For some reason Mandarin thinks a degree qualifier is needed even when you just normally use adjectives. So, for the meaning to be same, Mandarin usually can't say structures like English
You are beautiful.
Which does not have a word to qualify the adjective's degree. [1]
Mandarin usually uses words / constructions like 很
, 挺(...的)
, 满/蛮...的
to express when there is not really any remarkable degree qualification.
As for 好
, it is used to mark subjectivity: that the quality is a subjective feeling or evaluation, which varies from being just a subjective marker to meaning "very", much like how the word 很
is in Mandarin.
The counterpart to subjective would be objective: that you are merely stating a fact.

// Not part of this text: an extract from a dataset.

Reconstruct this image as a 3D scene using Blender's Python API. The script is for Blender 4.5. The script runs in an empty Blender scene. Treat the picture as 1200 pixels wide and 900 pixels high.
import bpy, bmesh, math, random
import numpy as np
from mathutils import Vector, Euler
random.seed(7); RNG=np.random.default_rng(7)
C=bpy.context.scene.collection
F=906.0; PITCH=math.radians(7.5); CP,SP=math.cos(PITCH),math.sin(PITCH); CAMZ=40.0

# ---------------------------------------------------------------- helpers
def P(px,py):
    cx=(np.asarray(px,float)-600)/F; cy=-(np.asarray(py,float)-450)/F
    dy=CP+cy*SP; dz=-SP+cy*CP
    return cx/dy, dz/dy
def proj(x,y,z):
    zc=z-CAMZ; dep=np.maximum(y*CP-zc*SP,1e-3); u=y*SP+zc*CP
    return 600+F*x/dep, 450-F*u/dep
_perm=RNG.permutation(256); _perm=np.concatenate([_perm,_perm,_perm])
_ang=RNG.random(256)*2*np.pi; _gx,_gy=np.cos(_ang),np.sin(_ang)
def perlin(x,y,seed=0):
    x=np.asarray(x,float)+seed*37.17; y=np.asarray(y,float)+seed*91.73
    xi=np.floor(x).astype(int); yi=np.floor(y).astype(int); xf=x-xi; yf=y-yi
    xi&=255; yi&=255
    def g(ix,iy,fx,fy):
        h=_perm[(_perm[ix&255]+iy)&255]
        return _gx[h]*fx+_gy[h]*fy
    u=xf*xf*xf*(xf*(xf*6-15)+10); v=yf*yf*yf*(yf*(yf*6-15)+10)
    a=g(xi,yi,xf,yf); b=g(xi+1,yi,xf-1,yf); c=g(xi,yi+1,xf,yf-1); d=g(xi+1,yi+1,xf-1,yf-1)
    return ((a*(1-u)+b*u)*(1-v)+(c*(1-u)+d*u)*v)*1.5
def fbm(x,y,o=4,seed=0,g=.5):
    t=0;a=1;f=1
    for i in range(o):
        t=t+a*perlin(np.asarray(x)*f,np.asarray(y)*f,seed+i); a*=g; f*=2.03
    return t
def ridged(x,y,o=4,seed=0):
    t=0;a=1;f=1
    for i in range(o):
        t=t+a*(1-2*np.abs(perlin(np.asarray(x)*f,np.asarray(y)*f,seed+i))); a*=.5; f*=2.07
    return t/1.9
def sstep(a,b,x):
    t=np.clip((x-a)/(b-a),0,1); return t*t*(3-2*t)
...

English makes this kind of distinction with word pairs like "very" and "so": "You are so beautiful" means roughly the same as "You are very beautiful", except that the speaker is signaling a subjective opinion.
You could say your sentence with the objective counterpart: 你很美 would be stating something like "you are beautiful as a matter of fact". Sure, it could ultimately still boil down to the speaker's subjective opinions if we talk philosophy, but the meaning being conveyed is different.
[1] (What is the nuance of 很好? Explains when the degree qualifier can be omitted.
Basically, when you are stating some quality absolutely, as if attaching such a label -- which implies a comparison like the one described in the accepted answer.)